What is asked: Among the records that follow, find the line with "What Blender Python" and the line with "def V(u, v, w=0.0): return". Set down those lines and all lines between them exactly, without adding anything.

** start of Provided information **

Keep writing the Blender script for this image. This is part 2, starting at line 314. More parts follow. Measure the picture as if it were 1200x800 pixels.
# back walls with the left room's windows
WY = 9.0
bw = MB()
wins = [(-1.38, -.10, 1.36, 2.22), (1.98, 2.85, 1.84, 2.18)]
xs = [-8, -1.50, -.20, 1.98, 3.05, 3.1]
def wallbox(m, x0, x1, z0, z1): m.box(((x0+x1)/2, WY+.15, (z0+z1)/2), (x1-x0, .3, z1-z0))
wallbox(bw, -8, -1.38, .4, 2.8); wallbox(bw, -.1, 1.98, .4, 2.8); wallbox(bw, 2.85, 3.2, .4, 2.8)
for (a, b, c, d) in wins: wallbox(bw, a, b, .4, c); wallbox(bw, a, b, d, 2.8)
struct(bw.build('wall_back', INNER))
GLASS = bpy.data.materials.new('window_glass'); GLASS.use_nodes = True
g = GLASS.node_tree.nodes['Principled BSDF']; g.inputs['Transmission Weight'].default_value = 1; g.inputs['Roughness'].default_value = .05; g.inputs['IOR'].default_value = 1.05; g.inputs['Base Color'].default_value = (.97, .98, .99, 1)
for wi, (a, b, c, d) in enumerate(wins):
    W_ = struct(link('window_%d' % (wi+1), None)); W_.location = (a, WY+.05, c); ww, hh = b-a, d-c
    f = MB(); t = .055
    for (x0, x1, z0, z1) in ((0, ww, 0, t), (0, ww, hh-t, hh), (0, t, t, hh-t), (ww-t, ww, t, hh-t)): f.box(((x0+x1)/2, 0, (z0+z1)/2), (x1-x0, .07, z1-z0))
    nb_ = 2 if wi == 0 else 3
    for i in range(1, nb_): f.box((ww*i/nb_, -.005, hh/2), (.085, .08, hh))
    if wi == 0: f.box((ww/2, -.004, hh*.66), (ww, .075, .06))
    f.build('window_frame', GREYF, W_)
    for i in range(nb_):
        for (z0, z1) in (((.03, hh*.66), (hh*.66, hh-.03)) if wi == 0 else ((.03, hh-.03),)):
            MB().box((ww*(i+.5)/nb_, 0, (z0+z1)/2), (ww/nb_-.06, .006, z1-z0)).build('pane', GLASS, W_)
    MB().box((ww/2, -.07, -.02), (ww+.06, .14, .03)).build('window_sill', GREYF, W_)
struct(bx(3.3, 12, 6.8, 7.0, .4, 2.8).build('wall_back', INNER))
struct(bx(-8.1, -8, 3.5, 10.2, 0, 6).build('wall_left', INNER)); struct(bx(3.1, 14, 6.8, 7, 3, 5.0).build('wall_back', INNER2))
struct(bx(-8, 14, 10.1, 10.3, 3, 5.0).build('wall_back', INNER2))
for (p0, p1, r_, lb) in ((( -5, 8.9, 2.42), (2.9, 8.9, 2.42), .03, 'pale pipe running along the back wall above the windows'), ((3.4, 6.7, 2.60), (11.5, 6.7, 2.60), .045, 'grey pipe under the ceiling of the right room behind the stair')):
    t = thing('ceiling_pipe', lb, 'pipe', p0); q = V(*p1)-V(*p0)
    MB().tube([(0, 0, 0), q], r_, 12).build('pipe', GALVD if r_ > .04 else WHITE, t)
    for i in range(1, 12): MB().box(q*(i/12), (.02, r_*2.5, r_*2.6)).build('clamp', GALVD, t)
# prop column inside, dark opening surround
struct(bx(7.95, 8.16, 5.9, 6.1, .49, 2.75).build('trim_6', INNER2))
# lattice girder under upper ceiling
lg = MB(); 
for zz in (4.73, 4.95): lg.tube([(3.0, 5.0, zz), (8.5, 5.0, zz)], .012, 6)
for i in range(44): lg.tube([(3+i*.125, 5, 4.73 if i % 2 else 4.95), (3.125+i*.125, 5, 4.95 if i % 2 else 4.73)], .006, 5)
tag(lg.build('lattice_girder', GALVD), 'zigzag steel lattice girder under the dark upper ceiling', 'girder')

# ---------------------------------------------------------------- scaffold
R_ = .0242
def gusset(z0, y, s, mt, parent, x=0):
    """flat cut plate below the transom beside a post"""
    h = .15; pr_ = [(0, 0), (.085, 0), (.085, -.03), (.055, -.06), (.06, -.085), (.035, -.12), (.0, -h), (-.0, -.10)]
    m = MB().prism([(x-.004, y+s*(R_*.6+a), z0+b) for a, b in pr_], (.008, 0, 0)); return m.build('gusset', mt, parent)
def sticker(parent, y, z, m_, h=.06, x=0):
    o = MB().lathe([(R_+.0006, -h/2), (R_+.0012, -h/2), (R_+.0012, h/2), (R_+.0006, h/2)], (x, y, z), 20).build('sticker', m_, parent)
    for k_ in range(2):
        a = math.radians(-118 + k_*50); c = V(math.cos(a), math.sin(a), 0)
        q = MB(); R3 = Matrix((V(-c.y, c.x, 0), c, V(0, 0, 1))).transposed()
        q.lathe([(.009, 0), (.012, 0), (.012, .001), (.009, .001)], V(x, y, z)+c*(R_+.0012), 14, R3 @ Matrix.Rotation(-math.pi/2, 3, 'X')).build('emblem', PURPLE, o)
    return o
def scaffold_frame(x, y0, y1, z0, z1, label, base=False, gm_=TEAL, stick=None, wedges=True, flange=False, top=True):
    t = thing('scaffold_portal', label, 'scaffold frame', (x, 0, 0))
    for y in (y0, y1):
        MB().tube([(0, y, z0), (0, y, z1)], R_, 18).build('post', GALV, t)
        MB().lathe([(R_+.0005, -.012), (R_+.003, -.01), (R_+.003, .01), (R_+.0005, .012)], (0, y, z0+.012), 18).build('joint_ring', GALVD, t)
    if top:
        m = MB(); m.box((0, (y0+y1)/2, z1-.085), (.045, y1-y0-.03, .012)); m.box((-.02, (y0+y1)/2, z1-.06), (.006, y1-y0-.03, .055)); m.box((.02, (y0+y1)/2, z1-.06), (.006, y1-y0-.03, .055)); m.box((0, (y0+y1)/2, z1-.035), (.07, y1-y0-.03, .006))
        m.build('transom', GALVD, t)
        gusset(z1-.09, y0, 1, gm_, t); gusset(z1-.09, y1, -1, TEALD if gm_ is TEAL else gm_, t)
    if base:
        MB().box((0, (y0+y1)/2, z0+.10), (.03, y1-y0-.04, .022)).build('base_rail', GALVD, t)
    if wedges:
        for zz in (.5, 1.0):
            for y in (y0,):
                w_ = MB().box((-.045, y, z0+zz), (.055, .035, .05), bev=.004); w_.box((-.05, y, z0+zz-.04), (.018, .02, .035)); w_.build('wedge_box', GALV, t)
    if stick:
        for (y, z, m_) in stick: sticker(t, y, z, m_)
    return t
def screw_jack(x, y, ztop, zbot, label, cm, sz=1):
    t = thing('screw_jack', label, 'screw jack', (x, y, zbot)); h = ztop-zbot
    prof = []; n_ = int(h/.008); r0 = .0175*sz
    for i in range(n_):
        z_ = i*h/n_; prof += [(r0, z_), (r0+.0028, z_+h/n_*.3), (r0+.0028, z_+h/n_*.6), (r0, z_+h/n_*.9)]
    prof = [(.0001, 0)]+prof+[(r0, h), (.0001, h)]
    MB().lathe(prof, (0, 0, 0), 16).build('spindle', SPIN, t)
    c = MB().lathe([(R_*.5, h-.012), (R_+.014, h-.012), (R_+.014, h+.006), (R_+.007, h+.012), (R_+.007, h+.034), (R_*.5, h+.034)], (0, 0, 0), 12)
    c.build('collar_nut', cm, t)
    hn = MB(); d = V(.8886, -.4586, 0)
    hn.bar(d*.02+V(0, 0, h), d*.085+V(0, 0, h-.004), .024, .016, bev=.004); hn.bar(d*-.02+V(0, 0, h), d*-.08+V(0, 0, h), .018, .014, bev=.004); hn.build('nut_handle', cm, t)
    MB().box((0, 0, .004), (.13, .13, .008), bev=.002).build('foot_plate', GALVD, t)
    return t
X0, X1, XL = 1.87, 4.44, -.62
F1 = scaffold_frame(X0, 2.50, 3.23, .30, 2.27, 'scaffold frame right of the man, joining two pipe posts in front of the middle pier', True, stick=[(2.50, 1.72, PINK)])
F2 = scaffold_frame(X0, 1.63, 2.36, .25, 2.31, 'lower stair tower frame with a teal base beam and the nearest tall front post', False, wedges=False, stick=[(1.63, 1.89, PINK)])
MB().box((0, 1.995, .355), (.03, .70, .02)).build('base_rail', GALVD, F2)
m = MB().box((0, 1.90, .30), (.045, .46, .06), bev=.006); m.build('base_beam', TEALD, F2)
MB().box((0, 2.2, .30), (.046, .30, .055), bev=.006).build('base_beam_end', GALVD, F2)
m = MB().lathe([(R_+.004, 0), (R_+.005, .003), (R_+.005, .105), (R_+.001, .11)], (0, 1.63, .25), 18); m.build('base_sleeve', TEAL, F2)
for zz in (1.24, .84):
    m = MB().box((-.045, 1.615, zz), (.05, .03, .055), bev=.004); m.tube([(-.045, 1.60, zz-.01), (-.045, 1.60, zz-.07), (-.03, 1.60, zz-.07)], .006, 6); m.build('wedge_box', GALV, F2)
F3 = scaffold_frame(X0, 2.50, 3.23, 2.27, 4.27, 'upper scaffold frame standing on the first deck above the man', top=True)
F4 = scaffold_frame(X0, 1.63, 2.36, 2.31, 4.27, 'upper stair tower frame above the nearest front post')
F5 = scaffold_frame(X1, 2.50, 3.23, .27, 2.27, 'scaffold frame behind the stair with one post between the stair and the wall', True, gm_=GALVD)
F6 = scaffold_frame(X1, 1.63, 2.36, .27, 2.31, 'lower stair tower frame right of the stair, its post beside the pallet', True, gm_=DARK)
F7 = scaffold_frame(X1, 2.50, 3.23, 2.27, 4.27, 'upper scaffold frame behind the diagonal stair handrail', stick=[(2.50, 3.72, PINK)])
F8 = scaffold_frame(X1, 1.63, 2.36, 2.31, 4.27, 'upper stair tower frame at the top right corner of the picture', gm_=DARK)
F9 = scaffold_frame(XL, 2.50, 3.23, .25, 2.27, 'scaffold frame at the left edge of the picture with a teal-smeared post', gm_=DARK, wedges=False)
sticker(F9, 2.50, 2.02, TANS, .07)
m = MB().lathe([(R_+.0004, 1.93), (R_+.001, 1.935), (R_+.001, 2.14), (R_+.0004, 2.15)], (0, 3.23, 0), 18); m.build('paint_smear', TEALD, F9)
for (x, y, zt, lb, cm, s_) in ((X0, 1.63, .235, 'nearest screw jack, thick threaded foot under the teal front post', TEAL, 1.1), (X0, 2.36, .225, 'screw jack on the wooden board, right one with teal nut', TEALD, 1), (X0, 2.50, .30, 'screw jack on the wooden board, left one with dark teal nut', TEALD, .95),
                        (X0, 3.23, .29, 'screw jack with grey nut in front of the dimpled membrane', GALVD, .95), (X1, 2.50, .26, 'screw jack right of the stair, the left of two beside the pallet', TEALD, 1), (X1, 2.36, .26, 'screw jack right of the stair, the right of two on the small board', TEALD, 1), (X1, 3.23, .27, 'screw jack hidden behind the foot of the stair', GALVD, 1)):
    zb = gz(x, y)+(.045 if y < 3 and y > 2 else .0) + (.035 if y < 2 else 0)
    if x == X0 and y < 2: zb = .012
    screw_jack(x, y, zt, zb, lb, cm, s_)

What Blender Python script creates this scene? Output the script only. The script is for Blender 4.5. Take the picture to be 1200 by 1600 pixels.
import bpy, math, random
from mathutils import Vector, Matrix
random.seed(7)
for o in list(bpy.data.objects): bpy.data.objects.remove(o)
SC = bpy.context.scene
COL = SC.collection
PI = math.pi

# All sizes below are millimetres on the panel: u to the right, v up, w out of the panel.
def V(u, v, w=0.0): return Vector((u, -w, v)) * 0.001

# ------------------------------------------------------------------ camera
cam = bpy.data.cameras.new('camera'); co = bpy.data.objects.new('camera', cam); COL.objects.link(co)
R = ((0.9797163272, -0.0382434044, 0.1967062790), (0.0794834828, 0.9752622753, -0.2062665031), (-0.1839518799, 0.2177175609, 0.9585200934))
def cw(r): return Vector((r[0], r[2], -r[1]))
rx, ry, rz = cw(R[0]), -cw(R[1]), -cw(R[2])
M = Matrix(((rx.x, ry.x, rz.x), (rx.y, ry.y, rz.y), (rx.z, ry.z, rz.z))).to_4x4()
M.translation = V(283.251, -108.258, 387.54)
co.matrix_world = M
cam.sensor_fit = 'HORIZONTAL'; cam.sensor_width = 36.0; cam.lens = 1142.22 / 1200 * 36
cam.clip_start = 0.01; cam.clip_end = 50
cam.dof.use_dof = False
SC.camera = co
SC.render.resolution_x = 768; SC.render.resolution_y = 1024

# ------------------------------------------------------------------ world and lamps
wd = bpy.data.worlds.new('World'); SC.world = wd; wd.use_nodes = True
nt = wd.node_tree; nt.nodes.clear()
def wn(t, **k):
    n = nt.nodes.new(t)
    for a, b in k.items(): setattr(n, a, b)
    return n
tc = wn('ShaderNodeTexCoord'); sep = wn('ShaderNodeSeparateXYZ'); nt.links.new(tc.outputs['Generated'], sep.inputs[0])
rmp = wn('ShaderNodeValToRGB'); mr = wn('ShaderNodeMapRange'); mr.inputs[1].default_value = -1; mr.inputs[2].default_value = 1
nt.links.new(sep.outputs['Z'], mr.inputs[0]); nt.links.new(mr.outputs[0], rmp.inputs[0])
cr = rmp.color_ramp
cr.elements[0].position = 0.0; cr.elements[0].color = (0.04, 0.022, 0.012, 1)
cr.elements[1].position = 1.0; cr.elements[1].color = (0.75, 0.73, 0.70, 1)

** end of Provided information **

Exercise answer:
What Blender Python script creates this scene? Output the script only. The script is for Blender 4.5. Take the picture to be 1200 by 1600 pixels.
import bpy, math, random
from mathutils import Vector, Matrix
random.seed(7)
for o in list(bpy.data.objects): bpy.data.objects.remove(o)
SC = bpy.context.scene
COL = SC.collection
PI = math.pi

# All sizes below are millimetres on the panel: u to the right, v up, w out of the panel.
def V(u, v, w=0.0): return Vector((u, -w, v)) * 0.001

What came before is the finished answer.